Vingt personnes se détachent. Le duc de Péquigny, appelé depuis le duc de Chaulnes[3], va faire pointer ces quatre pièces ; on les place vis-à-vis la colonne anglaise. Le duc de Richelieu court à bride abattue au nom du roi faire marcher sa maison ; il annonce cette nouvelle à M. de Montesson, qui la commandait. Le prince de Soubise rassemble ses gendarmes, le duc de Chaulnes ses chevau-légers, tout se forme et marche ; quatre escadrons de

  1. Les citoyens des villes, qui dans leur heureuse oisiveté lisent dans les anciennes histoires les batailles d’Arbelles, de Zama, de Cannes, de Pharsale, peuvent à peine comprendre les combats de nos jours. On s’approchait alors. Les flèches n’étaient que le prélude : c’était à qui pénétrerait dans les rangs opposés ; la force du corps, l’adresse, la promptitude, faisaient tout : on se mêlait. Une bataille était une multitude de combats particuliers ; il y avait moins de bruit et plus de carnage.

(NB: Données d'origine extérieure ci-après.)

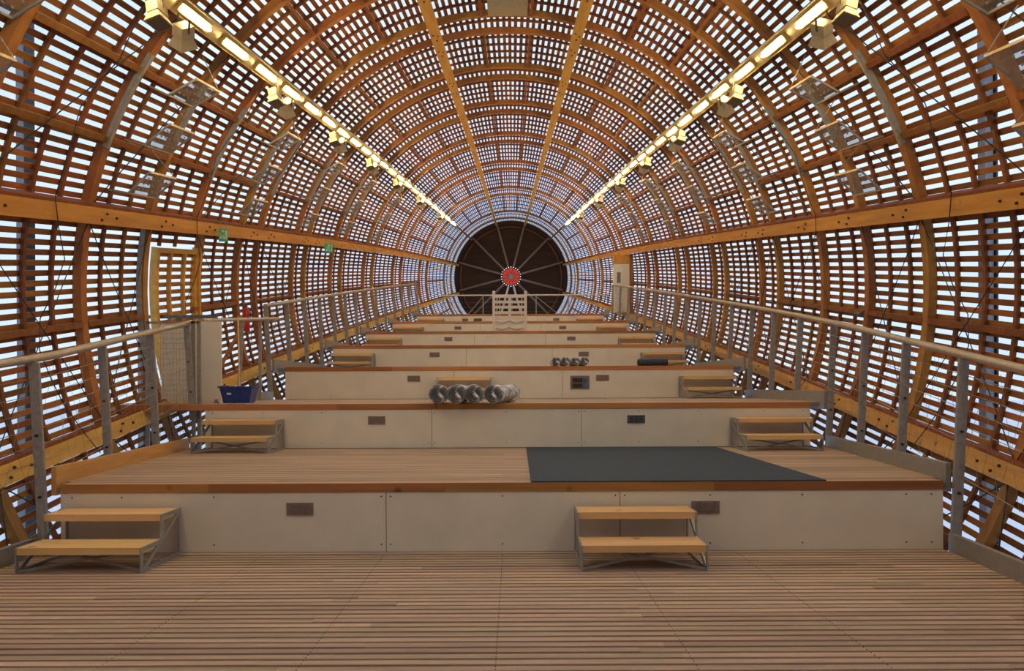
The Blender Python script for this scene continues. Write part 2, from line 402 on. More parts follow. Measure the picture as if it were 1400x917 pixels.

La manière de combattre d’aujourd’hui est aussi différente que celle de fortifier et d’attaquer les villes. (Note de Voltaire.)
  2. Voyez, dans la Correspondance, la lettre à Richelieu, du 15 octobre 1776. Voltaire revient encore sur les quatre canons dans la Tactique, satire (1773) ; voyez tome X.
  3. Michel-Ferdinand d’Albert-d’Ailly, né en 1714, mort en 1748.